We bought a second hand washing machine a little while ago, just by chance from a couple who had retired to Lennox Head leaving a family home with a great big garden to move into a beach house with a tiny garden. They were doing spectacular things in a tiny space and we talked gardens over tea for so long we nearly forgot why we came. As we were leaving we were offered a packet of bean seeds, a variety that had been passed down to this great grandfather from his grandfather, passed down through at least six generations and who knows before that.
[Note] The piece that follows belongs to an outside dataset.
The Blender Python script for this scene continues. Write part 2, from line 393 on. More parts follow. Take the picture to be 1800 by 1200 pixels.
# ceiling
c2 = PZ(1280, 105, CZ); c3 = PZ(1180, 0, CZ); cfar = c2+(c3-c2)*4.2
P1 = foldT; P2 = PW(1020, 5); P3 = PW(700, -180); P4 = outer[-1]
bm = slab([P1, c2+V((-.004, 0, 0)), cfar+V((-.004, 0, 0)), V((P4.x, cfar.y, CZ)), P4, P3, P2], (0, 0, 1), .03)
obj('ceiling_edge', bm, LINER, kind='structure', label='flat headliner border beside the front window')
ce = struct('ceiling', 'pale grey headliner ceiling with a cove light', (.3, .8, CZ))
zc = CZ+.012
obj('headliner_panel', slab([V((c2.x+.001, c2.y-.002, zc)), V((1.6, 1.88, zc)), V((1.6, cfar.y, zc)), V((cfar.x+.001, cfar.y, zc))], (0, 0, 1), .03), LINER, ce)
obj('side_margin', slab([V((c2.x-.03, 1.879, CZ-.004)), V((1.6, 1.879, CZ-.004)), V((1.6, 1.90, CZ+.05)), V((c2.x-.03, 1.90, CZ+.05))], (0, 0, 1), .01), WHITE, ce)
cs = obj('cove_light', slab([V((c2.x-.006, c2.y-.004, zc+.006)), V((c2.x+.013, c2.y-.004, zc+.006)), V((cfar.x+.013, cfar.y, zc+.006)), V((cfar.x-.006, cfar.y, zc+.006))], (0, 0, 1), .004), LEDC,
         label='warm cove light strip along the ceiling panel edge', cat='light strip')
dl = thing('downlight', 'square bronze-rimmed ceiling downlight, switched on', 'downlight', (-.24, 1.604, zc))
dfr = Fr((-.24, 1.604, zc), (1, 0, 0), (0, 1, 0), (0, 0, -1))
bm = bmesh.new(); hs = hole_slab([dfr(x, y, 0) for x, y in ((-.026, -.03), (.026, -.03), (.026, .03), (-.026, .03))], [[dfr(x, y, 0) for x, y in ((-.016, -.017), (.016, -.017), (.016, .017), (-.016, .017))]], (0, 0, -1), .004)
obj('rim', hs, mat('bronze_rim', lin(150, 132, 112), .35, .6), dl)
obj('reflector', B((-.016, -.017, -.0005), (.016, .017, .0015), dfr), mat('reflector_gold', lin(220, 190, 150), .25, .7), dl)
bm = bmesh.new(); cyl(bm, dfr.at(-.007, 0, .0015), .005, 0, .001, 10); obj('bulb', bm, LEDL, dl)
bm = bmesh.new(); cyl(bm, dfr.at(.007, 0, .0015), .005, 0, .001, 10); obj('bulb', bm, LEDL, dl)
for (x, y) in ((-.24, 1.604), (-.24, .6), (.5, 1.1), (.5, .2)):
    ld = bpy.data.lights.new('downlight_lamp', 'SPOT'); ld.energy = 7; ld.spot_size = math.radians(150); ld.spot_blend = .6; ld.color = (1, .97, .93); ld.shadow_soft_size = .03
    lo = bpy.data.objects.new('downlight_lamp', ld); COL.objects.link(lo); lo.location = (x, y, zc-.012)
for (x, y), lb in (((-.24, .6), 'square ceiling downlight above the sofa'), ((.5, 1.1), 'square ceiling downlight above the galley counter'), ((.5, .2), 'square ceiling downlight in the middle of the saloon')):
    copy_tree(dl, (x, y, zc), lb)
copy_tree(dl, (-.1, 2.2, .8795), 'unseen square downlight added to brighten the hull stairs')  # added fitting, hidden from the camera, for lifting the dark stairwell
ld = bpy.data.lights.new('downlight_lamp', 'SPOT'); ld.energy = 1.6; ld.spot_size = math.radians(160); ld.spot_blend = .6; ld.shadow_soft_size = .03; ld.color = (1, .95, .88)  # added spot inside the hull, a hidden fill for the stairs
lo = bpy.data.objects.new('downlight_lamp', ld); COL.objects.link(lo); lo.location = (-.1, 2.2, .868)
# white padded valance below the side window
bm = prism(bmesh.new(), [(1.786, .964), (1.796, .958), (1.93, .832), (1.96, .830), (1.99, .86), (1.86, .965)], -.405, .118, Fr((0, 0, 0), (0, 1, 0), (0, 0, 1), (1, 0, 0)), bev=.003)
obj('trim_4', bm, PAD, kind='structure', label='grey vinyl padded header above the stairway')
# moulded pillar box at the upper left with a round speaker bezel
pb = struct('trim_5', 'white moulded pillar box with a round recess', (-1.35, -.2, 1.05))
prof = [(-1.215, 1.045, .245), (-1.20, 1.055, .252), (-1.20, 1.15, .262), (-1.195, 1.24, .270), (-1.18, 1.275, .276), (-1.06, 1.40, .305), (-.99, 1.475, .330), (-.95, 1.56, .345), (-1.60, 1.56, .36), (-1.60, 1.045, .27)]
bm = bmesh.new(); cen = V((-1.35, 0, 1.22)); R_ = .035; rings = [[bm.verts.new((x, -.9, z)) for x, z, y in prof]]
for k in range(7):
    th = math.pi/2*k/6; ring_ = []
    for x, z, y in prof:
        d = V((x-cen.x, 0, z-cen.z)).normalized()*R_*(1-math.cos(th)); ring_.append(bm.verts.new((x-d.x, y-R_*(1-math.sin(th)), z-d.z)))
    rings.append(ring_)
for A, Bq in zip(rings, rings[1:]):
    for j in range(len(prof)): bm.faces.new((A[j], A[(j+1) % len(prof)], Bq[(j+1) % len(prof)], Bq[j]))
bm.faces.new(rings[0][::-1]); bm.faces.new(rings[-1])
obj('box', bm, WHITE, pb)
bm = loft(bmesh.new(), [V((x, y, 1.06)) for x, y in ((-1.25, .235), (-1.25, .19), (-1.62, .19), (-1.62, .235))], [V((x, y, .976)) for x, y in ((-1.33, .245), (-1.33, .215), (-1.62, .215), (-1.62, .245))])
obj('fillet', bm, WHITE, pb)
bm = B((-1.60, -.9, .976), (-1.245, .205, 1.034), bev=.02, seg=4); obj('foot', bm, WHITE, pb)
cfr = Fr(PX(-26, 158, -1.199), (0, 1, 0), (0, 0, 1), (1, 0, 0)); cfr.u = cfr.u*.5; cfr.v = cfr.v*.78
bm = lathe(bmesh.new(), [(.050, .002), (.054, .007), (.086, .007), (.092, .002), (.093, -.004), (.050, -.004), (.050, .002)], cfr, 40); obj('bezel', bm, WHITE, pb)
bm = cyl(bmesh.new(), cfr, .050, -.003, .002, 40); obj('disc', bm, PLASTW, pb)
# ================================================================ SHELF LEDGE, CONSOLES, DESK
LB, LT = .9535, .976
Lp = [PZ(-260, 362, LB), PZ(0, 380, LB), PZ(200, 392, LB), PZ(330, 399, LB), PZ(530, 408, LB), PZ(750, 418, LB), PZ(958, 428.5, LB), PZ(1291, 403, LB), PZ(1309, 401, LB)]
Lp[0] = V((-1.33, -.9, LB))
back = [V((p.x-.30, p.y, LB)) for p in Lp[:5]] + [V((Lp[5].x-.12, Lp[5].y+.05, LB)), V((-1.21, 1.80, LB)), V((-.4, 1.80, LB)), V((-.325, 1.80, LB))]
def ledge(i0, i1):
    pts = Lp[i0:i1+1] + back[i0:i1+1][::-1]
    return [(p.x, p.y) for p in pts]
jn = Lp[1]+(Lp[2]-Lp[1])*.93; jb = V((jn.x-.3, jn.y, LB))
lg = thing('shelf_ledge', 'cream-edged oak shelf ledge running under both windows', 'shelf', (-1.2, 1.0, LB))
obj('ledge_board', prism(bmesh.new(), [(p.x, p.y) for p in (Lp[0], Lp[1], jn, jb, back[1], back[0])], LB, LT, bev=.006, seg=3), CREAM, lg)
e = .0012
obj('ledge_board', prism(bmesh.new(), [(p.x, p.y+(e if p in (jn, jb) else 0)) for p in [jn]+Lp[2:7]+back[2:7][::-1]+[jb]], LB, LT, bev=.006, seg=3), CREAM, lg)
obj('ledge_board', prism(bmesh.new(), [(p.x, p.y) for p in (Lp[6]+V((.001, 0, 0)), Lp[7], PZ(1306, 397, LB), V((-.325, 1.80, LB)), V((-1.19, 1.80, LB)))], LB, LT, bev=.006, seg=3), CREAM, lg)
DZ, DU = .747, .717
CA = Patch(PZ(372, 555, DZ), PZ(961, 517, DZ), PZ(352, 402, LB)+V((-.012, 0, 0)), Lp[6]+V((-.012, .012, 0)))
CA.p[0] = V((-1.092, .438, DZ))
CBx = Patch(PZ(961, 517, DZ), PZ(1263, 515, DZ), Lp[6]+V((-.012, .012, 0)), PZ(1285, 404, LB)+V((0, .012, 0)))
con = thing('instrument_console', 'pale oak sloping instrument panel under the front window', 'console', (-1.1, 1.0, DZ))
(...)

They are really long, flat beans with a dark reddish brown seed, so sweet that two-year-old Teo comes out to “help” me pick. He’s not tall enough to reach them but he knows he will be able to raid them straight out of the basket (and that’s called “helping” in Grandma’s garden). They are stringless and delicious lightly steamed too, and they’ve survived the run of 40°C days this last week (104°F for friends in USA). My new favourite beans. Washing machine beans.
My established garden all survived the heat wave – tomatoes and cucumbers, beans and snake beans, pumpkins and squash, zucchini and tromboncino, eggplants and capsicums, basil and spring onions, leeks and Molokhia, rocket and carrots, and all the perennial and semi-perennials. But anything I had planted in the last few weeks that hadn’t had time to get roots down deep and wide enough suffered despite all my Frizzle Weather strategies. I had planted out some well advanced beetroot seedlings a couple of weeks ago and none of them made it through.
And I have something – I think a blue tongued lizard – eating seedlings in the shadehouse as they come up. The lizard is prime suspect because whatever it is is strong enough to break through the netting I have over the seedling boxes. Today is cool and drizzly, perfect gardening weather. This week is predicted to be showers. I have gaps in the garden and nothing in the shadehouse to fill them. This is cruel!
I’ve planted some Nantes carrot seed directly this morning, which might well be folly – we only need another day of heat wave next week or the week after and they’re gone. But I’m betting now on the start of Autumn-ish weather. I’m also planting out into the misty rain another round of beans, and just a couple each of all the curcubits – squash and zucchini and cucumbers and tromboncinos. And some spring onions and beets and the first of the season’s parsnips. And in the shadehouse some more basil and lemon basil, Paris Island Cos and red mignionette lettuces, leeks and mizuna.
And some strong wire over the seedling boxes.
Washing machine beans sounds like a great name for them. Now that I am gardening in pots I am struggling with the heat but I have moved all the pots and am persevering.
Hi Linda.
Im in Chillingham, id love to be able to pinch some washing machine bean seeds from you when you have some spare.
I’m on the other side of the bet than you, im expecting a low pressure system/monsoon. I hope that you are right with that one though, Autumn with wet sou’ easters
Cheers
Hi Scott, I’ll email you and let you know when I have some dried and ready to send.